Being a relatively new parent has caused me to rethink a lot of my ideas about parenthood in general.  Most notably of these is the idea of keeping my little one safe from all the harms of the world.  Both the accidental and the nefarious.

When I was little, and this is almost cliche now, I would stay out until dark, play around and in the streets, travel sometimes miles away from the house and never had any communication with my mother until I finally got home.   The rule was that I had to be at home when the street lights would start coming on, and I found a loophole in that by locating one of the lamps near my house that would not come on until well after dark.   I used that as my lamp by which to go home.

Now that I am a father, and living in the world that I live in, I see that children are exposed to so much more than I was when I was his age.   Yes, the world is more dangerous and things move a lot faster these days, but I have to wonder if keeping him close and protecting him from all this is healthy.

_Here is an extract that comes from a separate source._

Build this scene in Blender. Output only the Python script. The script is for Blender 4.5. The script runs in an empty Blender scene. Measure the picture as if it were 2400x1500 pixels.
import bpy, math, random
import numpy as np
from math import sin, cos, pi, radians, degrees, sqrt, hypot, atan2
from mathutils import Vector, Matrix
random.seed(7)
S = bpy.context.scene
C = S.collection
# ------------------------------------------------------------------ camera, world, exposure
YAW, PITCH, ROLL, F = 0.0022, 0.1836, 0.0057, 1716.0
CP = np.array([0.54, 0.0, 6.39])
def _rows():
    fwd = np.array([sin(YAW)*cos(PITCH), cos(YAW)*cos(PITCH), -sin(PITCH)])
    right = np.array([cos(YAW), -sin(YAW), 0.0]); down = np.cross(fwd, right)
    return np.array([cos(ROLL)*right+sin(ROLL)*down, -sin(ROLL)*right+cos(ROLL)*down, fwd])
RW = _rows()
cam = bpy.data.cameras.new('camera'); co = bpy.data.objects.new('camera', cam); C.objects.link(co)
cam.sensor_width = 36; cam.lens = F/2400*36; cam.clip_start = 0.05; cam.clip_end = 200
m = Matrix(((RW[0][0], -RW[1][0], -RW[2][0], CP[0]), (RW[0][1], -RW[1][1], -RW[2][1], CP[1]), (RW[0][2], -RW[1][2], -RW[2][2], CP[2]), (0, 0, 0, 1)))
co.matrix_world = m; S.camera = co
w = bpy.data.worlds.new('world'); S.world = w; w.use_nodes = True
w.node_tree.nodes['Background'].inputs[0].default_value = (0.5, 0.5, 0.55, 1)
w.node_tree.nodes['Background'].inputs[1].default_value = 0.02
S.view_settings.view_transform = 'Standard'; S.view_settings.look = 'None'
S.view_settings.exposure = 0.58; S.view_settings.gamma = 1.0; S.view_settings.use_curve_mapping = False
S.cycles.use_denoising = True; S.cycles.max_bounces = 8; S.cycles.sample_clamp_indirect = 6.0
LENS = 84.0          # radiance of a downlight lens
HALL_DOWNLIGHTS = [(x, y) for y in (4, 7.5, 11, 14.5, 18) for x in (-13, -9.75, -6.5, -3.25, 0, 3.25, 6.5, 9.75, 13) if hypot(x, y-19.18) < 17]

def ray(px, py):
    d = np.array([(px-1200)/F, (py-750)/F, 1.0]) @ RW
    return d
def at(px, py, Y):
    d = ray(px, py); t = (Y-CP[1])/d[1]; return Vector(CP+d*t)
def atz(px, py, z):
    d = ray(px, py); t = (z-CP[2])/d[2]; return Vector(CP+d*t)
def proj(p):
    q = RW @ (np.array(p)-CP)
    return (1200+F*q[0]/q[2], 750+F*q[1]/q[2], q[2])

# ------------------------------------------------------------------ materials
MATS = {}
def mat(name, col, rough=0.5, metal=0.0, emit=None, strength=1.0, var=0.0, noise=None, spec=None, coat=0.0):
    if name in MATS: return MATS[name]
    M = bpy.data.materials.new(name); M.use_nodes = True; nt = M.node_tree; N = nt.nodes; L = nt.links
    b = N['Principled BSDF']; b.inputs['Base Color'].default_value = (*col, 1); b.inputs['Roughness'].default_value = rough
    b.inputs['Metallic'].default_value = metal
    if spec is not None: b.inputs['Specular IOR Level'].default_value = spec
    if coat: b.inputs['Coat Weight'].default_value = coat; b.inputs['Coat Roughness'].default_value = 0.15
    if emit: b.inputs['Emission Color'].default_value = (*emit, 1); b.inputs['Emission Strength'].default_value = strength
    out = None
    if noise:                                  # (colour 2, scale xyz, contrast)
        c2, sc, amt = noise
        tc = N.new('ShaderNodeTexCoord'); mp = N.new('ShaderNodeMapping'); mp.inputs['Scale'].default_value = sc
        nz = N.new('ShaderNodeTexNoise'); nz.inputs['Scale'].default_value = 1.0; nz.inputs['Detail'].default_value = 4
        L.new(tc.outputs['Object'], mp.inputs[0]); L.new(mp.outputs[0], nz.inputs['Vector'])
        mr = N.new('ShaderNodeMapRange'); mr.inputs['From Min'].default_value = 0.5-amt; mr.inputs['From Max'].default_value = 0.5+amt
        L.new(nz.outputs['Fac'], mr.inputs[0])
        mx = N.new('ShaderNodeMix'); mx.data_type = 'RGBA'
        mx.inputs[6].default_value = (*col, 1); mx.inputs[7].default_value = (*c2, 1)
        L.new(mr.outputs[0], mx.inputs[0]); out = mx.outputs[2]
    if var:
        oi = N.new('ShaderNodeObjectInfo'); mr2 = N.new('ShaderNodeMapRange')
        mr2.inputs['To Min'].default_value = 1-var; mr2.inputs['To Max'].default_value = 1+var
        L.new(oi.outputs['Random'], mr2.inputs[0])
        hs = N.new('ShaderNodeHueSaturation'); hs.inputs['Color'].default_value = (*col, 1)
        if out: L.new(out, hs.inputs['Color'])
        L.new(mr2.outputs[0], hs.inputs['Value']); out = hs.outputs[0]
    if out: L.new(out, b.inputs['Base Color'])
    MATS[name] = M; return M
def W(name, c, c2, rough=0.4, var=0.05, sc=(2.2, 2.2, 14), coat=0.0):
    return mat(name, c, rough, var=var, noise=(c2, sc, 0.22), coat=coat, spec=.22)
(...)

At some point he is going to experience the world, and I have to wonder if all my protection that I am trying to provide for him as he grows will help or hinder his progress.   I know that I should be there for him and make sure that he is safe and cared for, but I also know from personal experience that part of what made me the person I am is the mistakes I made, the accidents I had and the problems I caused when my mother was not around to monitor me.  They have become part of who I am.

So the question becomes… By my wife and I protecting and shielding him, are we going to end up stunting his emotional and social growth?  Will he be less of a man because of our actions?

Who is to say.   There are, as I have found out, many sides to the argument and it does not seem that any one has a single answer that they can prove beyond any doubt is the right one.  So it goes back to the old philosophy about parenting that describes it as a crap-shoot.  You take your chances, do your best and let the dice fall where they will.  In time, only TIME and our best efforts will tell.